Opponents of US Methodist 'Bush Library' vow to continue opposition

By staff writers
23 Feb 2008

Opponents of a library, museum and policy institute dedicated to President George W. Bush at the Southern Methodist University (SMU) in Dallas have pledged to continue their struggle after the school's trustees voted to endorse it.

Christians who are outraged that a historic Methodist institution should be involved in sanctioning the ideology of a partisan political figure whose policies on war and wealth are seen by many as anti-Christian, quickly responded to the vote. They are vowing to contest the school's lease agreement in court.

"This fight is not over," said the Rev Andrew J. Weaver, a United Methodist pastor and SMU alumnus who has led a petition against the library plan. "SMU has signed something that is totally out of bounds, and it's only a matter of going to court with them.
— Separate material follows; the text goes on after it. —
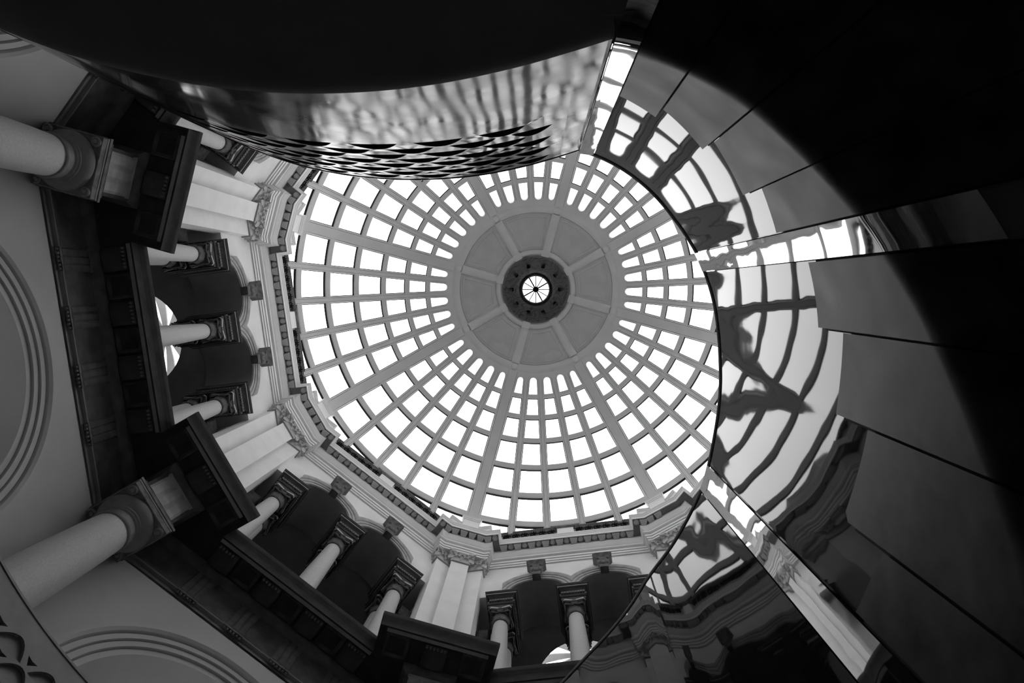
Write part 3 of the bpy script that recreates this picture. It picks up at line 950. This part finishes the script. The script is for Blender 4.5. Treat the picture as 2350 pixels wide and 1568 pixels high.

It will be David versus Goliath, but David won the first time."

Critics have denounced as "wholly inappropriate" linking the Bush presidency with the private, 11,000-student school founded in 1911 by what is now The United Methodist Church. They point out that many policies of the Bush administration, not least the the war in Iraq, are directly contrary to United Methodist teaching.

Weaver and a range of church leaders have questioned the process through which the school has obtained approval from the church's South Central Jurisdiction for the 99-year lease on the library property.

In a closed executive session in March 2007, the jurisdiction's Mission Council voted 10-4, with one abstention, to allow SMU to lease to the foundation up to 36 acres on the southeast side of campus. The Mission Council is the executive committee of the jurisdictional conference, which meets once every four years and is scheduled to meet in July 2008 in Dallas.

Weaver argues that only the full jurisdictional conference can give final approval for the lease.

He explained: "SMU is owned lock, stock and barrel by the church's South Central Jurisdiction. No one can sign a lease without their permission," Weaver told United Methodist News Service. "Cutting the delegates out of the vote over their own property is not going to stand in the church law and, more important, the lawyers tell us it will never stand in civil law."

Weaver said the decision by school administrators to sign the lease five months before the jurisdictional conference meeting indicates "they are really concerned by the outcome of the vote."

Bishop Scott Jones, president of the jurisdiction's College of Bishops, claimed the Mission Council was the proper body to vote on the matter in between jurisdictional meetings.

But critics of the move are angry at a decision expressed in terms which "sound like the cringe-worthy rhetoric of craven apologists", one ex-student told Ekklesia.

"It's a great honour for SMU to be chosen as the site of this tremendous resource for historical research, dialogue and public programmes," declared SMU President R. Gerald Turner. "... We thank President Bush for entrusting this important long-term resource to our community, and for the opportunity for SMU to serve the nation in this special way."

In a letter to Turner, President Bush expressed his happiness with the SMU choice. "I look forward to the day when both the general public and scholars come and explore the important and challenging issues our nation has faced during my presidency - from economic and homeland security to fighting terrorism and promoting freedom and democracy," he wrote.